* BEGIN LISTED RECORDS *
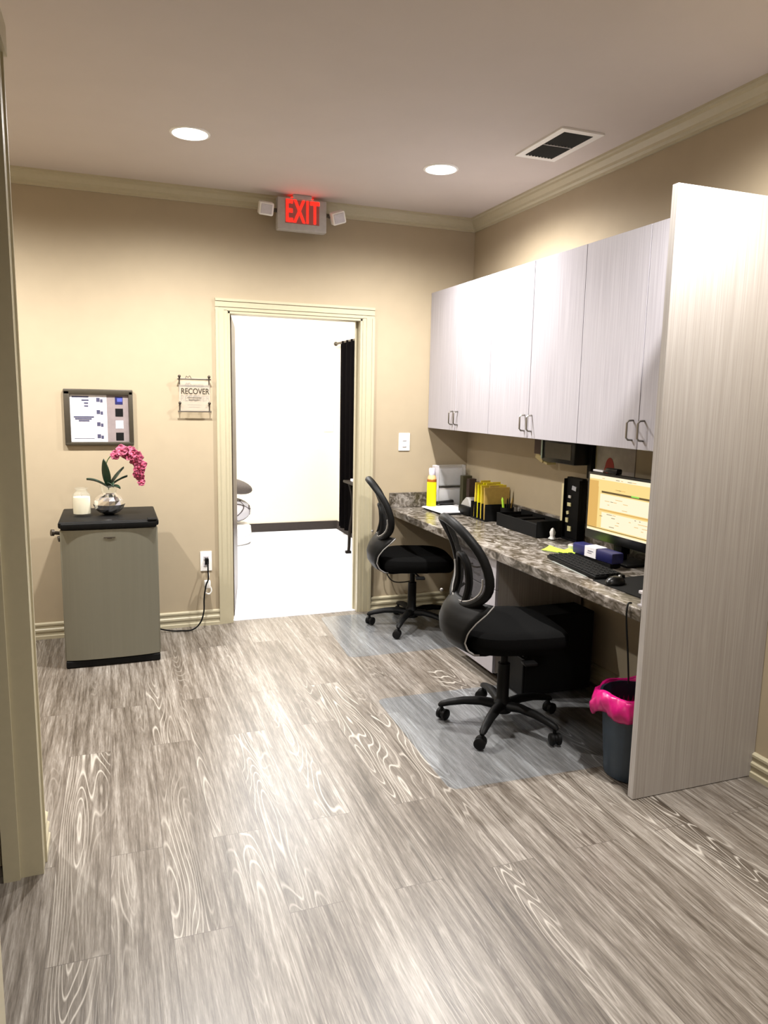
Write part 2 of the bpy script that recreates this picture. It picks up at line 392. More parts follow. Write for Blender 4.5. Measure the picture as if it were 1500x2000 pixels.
# door_1: casing, jambs and the brown slab swung into the bright office
d1 = bpy.data.objects.new('door_1', None); COL.objects.link(d1); d1.location = (XI1, .06, 0); struct(d1)
def casing(m, a, b, z0, z1, axis, wallpos, sgn, inner):
    """stepped casing board between a and b; the inner edge is the thin one"""
    w = b-a
    steps = [(0, .30, .009), (.30, .78, .014), (.78, 1, .020)]
    for f0, f1, t in steps:
        if inner == 'b': f0, f1 = 1-f1, 1-f0
        if axis == 'x': m.box(a+w*f0, a+w*f1, wallpos-t, wallpos, z0, z1)
        else: m.box(wallpos, wallpos+t, a+w*f0, a+w*f1, z0, z1)
m = MB(); casing(m, XO1, XI1-.004, 0, 2.036, 'x', 0, 1, 'b')
m.build('door_casing', M_trim, d1, org=d1.location)
m = MB(); casing(m, XI2+.004, XO2, 0, 2.036, 'x', 0, 1, 'a')
m.build('door_casing', M_trim, d1, org=d1.location)
m = MB()
for f0, f1, t in [(0, .30, .009), (.30, .78, .014), (.78, 1, .020)]:
    m.box(XO1+.08*(1-f1)*.0, XO2, -t, 0, 2.034+f0*.072, 2.034+f1*.072)
m.build('door_casing', M_trim, d1, org=d1.location)
m = MB(); m.box(XI1-.004, XI1+.012, -.004, WT, 0, 2.03); m.box(XI1+.012, XI1+.024, .06, .085, 0, 2.03); m.build('door_jamb', M_trim, d1, org=d1.location)
m = MB(); m.box(XI2-.012, XI2+.004, -.004, WT, 0, 2.03); m.box(XI2-.024, XI2-.012, .06, .085, 0, 2.03); m.build('door_jamb', M_trim, d1, org=d1.location)
m = MB(); m.box(XI1, XI2, -.004, WT, 2.018, 2.034); m.build('door_jamb', M_trim, d1, org=d1.location)
m = MB()
rz = Matrix.Rotation(math.radians(-10.5), 3, 'Z')
m.box(XI1+.0, XI1+.04, WT+.01, WT+.88, .01, 2.02, rot=rz, piv=(XI1+.0, WT+.01, 0))
slab = m.build('door_slab', M_brown, d1, org=d1.location)
slab['label'] = 'dark brown door slab'

# door_2: doorway in the left wall, its far jamb turned to the camera
d2 = bpy.data.objects.new('door_2', None); COL.objects.link(d2); d2.location = (-2.74, -2.45, 0); struct(d2)
m = MB(); m.box(-2.785, -2.672, -2.466, -2.450, 0, 2.42); m.box(-2.785, -2.738, -2.478, -2.466, 0, 2.42); m.build('door_jamb', M_trim, d2, org=d2.location)
m = MB(); casing(m, -2.452, -2.390, 0, 2.42, 'y', -2.687, 1, 'a'); m.build('door_casing', M_trim, d2, org=d2.location)
m = MB(); m.box(-2.68, -2.66, -3.44, -2.372, 2.42, 2.50); m.build('door_casing', M_trim, d2, org=d2.location)
m = MB(); m.box(-2.68, -2.66, -3.44, -3.36, 0, 2.42); m.box(-2.805, -2.672, -3.36, -3.345, 0, 2.42); m.build('door_casing', M_trim, d2, org=d2.location)

# bright office beyond the door
FY = 3.28; FX = 0.0
m = MB(); m.box(-3.2, FX+.1, .03, FY+.1, -.05, .004); struct(m.build('floor_office', M_carpet))
m = MB(); m.box(-3.2, FX+.1, FY, FY+.1, 0, H); struct(m.build('wall_office_far', M_fwall))
m = MB(); m.box(FX, FX+.1, WT, FY, 0, H); struct(m.build('wall_office_right', M_fwall))
m = MB(); m.box(-3.3, -3.2, WT, FY+.1, 0, H); struct(m.build('wall_office_left', M_fwall))
m = MB(); m.box(-3.2, FX+.1, WT, FY+.1, H, H+.08); struct(m.build('ceiling_office', M_fwall))
m = MB(); m.box(-1.30, FX, FY-.012, FY, 0, .10, .003); struct(m.build('baseboard_office_far', M_base2))
m = MB(); m.box(FX-.012, FX, 2.2, FY-.012, 0, .10, .003); struct(m.build('baseboard_office_right', M_base2))

# ================================================================== CEILING THINGS
def can_light(i, x, y, label):
    t = thing('recessed_light', label, 'ceiling light', (x, y, H), 0, 'recessed ceiling lights')
    m = MB(); m.lathe([(.080, -.001), (.083, -.006), (.094, -.004), (.096, 0)], n=40, cap=False); m.build('trim_ring', M_white, t, smooth=True)
    m = MB(); m.lathe([(0.0001, -.004), (.081, -.003)], n=40, cap=False); m.build('lens', M_lens, t)
    l = lamp('bulb_light', 'SPOT', (0, 0, -.03), CAN_W, CAN_COL, t, spot_size=math.radians(163), spot_blend=1.0, shadow_soft_size=.035)
    return t
LBL = ['recessed ceiling light above the picture board and fridge', 'recessed ceiling light between exit sign and vent', 'recessed ceiling light over the alcove',
       'recessed ceiling light just before the end panel', 'recessed ceiling light farthest from the exit sign']
for i, (x, y) in enumerate(CANS): can_light(i, x, y, LBL[i])

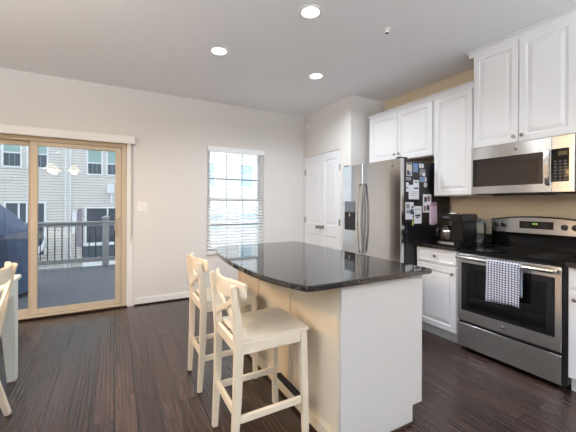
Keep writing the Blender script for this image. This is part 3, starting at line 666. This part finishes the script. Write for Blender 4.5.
sheet('note', 'note', 'white note pinned beside the large letter, nearest the refrigerator front', 2.596, 2.633, 1.43, 1.525, 'paper', [(.1, .7, .3, .5, 'paper_grey')])
sheet('note', 'note', 'small white card with dark band overlapping the top of the large letter', 2.70, 2.786, 1.455, 1.552, 'paper', [(.1, .9, .05, .2, 'paper_ink'), (.2, .8, .7, .85, 'paper_grey')], off=.0030)
sheet('photo_card', 'photo', 'white photo strip with dark portraits beside the pink bag', 2.852, 2.985, 1.215, 1.408, 'paper', [(.15, .45, .58, .85, 'paper_ink'), (.5, .85, .62, .9, 'paper_brown'), (.1, .4, .08, .36, 'paper_brown'), (.45, .8, .1, .4, 'paper_ink')])
sheet('photo_card', 'photo', 'tall collage of small photos low on the refrigerator front side', 2.588, 2.708, 1.145, 1.322, 'paper', [(.1, .5, .62, .9, 'paper_grey'), (.1, .6, .35, .55, 'paper_grey'), (.6, .95, .3, .6, 'paper_ink'), (.7, .98, .65, .8, 'paper_brown'), (.1, .5, .08, .28, 'paper')])
sheet('photo_card', 'photo', 'lowest white card with dark print on the refrigerator side', 2.715, 2.832, 1.10, 1.282, 'paper', [(.15, .85, .4, .52, 'paper_ink'), (.3, .6, .3, .38, 'paper_ink'), (.1, .9, .8, .83, 'paper_grey')])
pk = thing('gift_bag', 'pink paper bag hanging on the black refrigerator side', 'bag', (3.01, FY1 - .008, 1.07))
m_ = MB(); m_.prism([(2.955, 1.085), (3.01, 1.078), (3.065, 1.095), (3.058, 1.30), (2.952, 1.305)], 'Y', FY1 - .020, FY1 - .0022, .003); m_.build('bag_body', 'pink', pk)
m_ = MB(); m_.prism([(2.94, 1.285), (3.052, 1.28), (3.048, 1.328), (2.965, 1.322)], 'Y', FY1 - .023, FY1 - .0205, .0005); m_.build('folded_flap', 'pink_dark', pk)
kt = thing('key_tag', 'small olive tag hanging between the two lowest cards on the refrigerator', 'tag', (2.70, FY1 - .006, 1.12))
m_ = MB(); m_.prism([(2.678, 1.085), (2.698, 1.075), (2.712, 1.13), (2.705, 1.16), (2.69, 1.15)], 'Y', FY1 - .009, FY1 - .0045, .001); m_.build('tag_body', 'green_yellow', kt)
m_ = MB(); m_.cyl((2.70, FY1 - .0085, 1.215), (2.70, FY1 - .0035, 1.215), .010, n=12); m_.box(2.696, 2.704, FY1 - .007, FY1 - .004, 1.158, 1.206); m_.build('magnet_hook', 'black_plastic', kt)

# ---------------------------------------------------------------- coffee maker and jar
cm = thing('coffee_maker', 'black coffee maker with glass carafe on the worktop beside the range', 'coffee maker', (2.93, -2.5, .9055))
m_ = MB(); m_.box(2.80, 3.08, -2.655, -2.425, .9058, .948, .008, 2); m_.build('base', 'black_plastic', cm, True)
m_ = MB(); m_.box(2.797, 2.7995, -2.60, -2.43, .914, .940, .001); m_.build('base_trim', 'chrome', cm, True)
m_ = MB(); m_.box(2.86, 3.08, -2.655, -2.53, .9485, 1.135, .006, 2); m_.box(3.01, 3.08, -2.529, -2.432, .9485, 1.135, .004); m_.build('column', 'black_plastic', cm, True)
m_ = MB(); m_.box(2.82, 3.085, -2.660, -2.432, 1.136, 1.208, .010, 2); hd_ = m_.build('head', 'black_plastic', cm, True)
m_ = MB(); m_.lathe([(.050, 0), (.050, .010), (.040, .020), (.001, .022)], (2.90, -2.53, 1.2085)); m_.build('lid', 'chrome', cm, True)
m_ = MB(); m_.box(2.8165, 2.8195, -2.545, -2.475, 1.168, 1.182, .001); m_.build('badge', 'icon', cm)
m_ = MB(); m_.lathe([(.045, 0), (.060, .012), (.064, .05), (.058, .09), (.042, .118), (.040, .128)], (2.892, -2.463, .9485)); ca_ = m_.build('carafe', 'carafe', cm, True)
m_ = MB(); m_.lathe([(.062, .082), (.0625, .084), (.057, .100), (.056, .100)], (2.892, -2.463, .9485)); m_.build('carafe_band', 'chrome', ca_, True)
m_ = MB(); m_.lathe([(.042, .1285), (.043, .140), (.001, .146)], (2.892, -2.463, .9485)); m_.build('carafe_lid', 'black_plastic', ca_, True)
m_ = MB(); m_.sweep([(2.850, -2.425, 1.06), (2.83, -2.405, 1.055), (2.825, -2.40, 1.02), (2.832, -2.410, .985)], (.6, -.8, 0), .016, .010, .003); m_.build('carafe_handle', 'black_plastic', ca_, True)
jr = thing('glass_jar', 'clear glass storage jar with grey lid on the worktop behind the coffee maker', 'jar', (3.22, -2.60, .9055))
m_ = MB(); m_.lathe([(.0001, .0), (.050, .0), (.055, .01), (.055, .19), (.048, .21), (.046, .21), (.052, .188), (.052, .012), (.0001, .006)], (3.22, -2.60, .9058)); m_.build('jar_body', 'glass', jr, True)
m_ = MB(); m_.lathe([(.050, .211), (.050, .232), (.030, .238), (.014, .240), (.016, .255), (.001, .258)], (3.22, -2.60, .9058)); m_.build('lid', 'grey_plastic', jr, True)

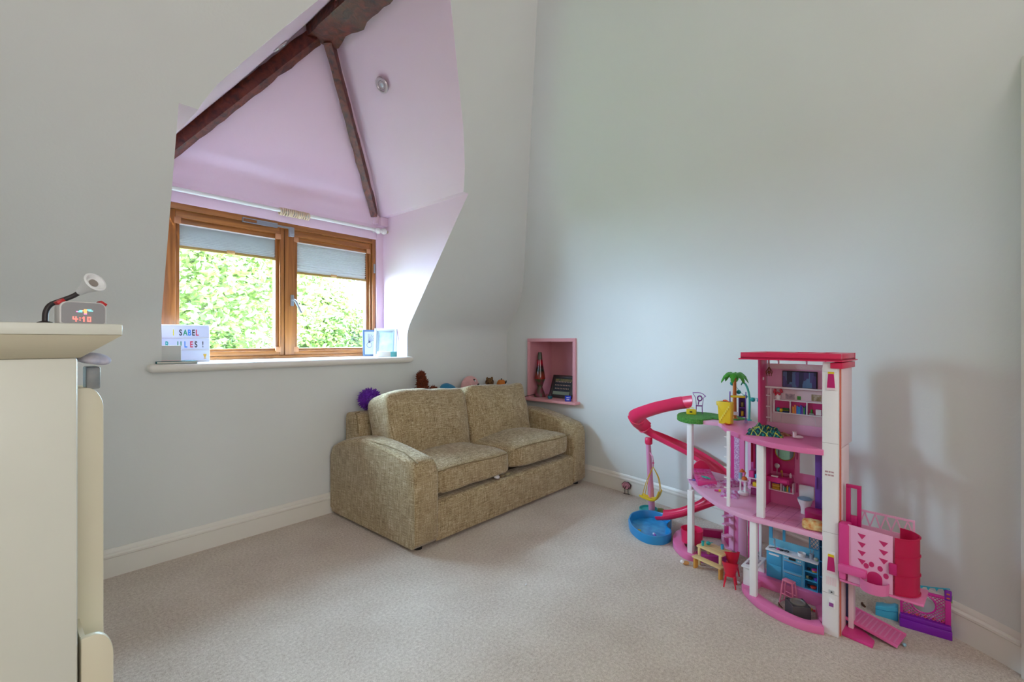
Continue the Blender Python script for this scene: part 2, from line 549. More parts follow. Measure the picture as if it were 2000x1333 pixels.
# niche
mb = MB()  # made-up rear window to back the fill lamp; an opaque sheet shuts it
X0, X1 = 3.118, 3.45
mb.grid([[(X1, NY0, NZ0), (X1, NY1, NZ0)], [(X1, NY0, NZ1), (X1, NY1, NZ1)]])
mb.grid([[(X0, NY0, NZ0), (X1, NY0, NZ0)], [(X0, NY0, NZ1), (X1, NY0, NZ1)]])
mb.grid([[(X0, NY1, NZ0), (X1, NY1, NZ0)], [(X0, NY1, NZ1), (X1, NY1, NZ1)]])
mb.grid([[(X0, NY0, NZ1), (X1, NY0, NZ1)], [(X0, NY1, NZ1), (X1, NY1, NZ1)]])
struct(mb.build('wall_niche', NICHEP, smooth=0), 'dusky pink lining of the wall niche')
mb = MB(); fw = 0.024
xa, xb = 3.105, 3.135
mb.box(xa, xb, NY0 - 0.004, NY1 + 0.004, NZ1 - fw, NZ1 + 0.004).box(xa, xb, NY1 - fw * 0.8, NY1 + 0.004, NZ0, NZ1 - fw).box(xa, xb, NY0 - 0.004, NY0 + fw, NZ0, NZ1 - fw)
struct(mb.build('trim_2', NICHEP, bevel=0.002), 'dusky pink frame around the wall niche')
struct(MB().box(3.045, 3.45, NY0 - 0.04, NY1 + 0.07, 0.592, 0.613).build('trim_3', NICHEP, bevel=0.004), 'dusky pink shelf board at the foot of the niche')

# ---- floor, ceiling, other walls
floor_poly = [(XL0, 2.9), (3.5, 2.9)] + [(p.x + 0.05, p.y) for p in WP[::-1] if p.y < 2.7] + [(1.15, -1.66), (XL0, -1.66)]
mb = MB(); mb.prism(floor_poly, -0.04, 0.0)
struct(mb.build('floor', CARPET, smooth=0), 'beige cut-pile carpet')
struct(MB().prism([(XL0, 1.6), (3.2, 1.6), (3.2, -0.9), (1.15, -1.7), (XL0, -1.7)], ZT, ZT + 0.04).build('ceiling', CEIL, smooth=0), 'flat white ceiling')
struct(MB().box(XL0 - 0.04, XL0, -1.7, 2.9, 0, ZT).build('wall_left', WALL, smooth=0), 'plain off-white wall beside the chest')
mb = MB()  # made-up rear window to back the fill lamp; an opaque sheet shuts it
mb.box(XL0, -1.1, -1.70, -1.66, 0, ZT).box(1.0, 1.2, -1.70, -1.66, 0, ZT).box(-1.1, 1.0, -1.70, -1.66, 0, 1.0).box(-1.1, 1.0, -1.70, -1.66, 2.3, ZT)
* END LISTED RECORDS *
_YOUR INSTRUCTIONS_
Tell how many lines of the data include the word "from", and nothing else.

_WORKED SOLUTION_
2